La mappa dei siti – L’iter per il ritorno al nucleare si è interrotto prima che si arrivasse alla fase cruciale della scelta dei siti, ma molte indiscrezioni su questo tema sono circolate in questi ultimi anni (LEGGI). Le uniche certezze, infatti, erano quelle relative alle caratteristiche necessarie per ospitare un impianto: zone poco sismiche, in prossimità di grandi bacini d’acqua senza però il pericolo di inondazioni e, preferibilmente, lontane da aree densamente popolate.

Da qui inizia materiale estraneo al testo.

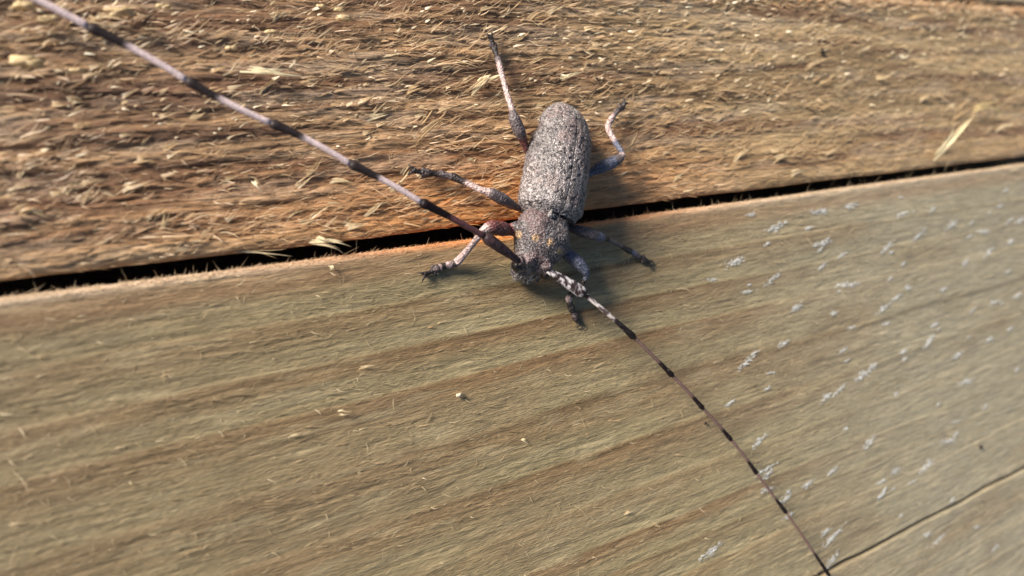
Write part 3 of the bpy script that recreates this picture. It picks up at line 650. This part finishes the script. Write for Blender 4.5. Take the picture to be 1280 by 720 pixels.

Iter quasi completato, ma mancava strategia – Con le nomine dei componenti dell’Agenzia per la sicurezza gran parte del lavoro normativo avviato dall’ex ministro dello Sviluppo economico, Claudio Scajola, per il ritorno all’atomo era ormai stato fatto. Qualche passaggio, però, ancora mancava: il reale avvio dell’Agenzia, con l’individuazione della sede e il conseguente trasferimento delle risorse umane ed economiche necessarie all’attività, la definizione della Strategia nucleare italiana, le decisioni del Cipe in materia di partecipazione ai consorzi industriali e di tecnologie.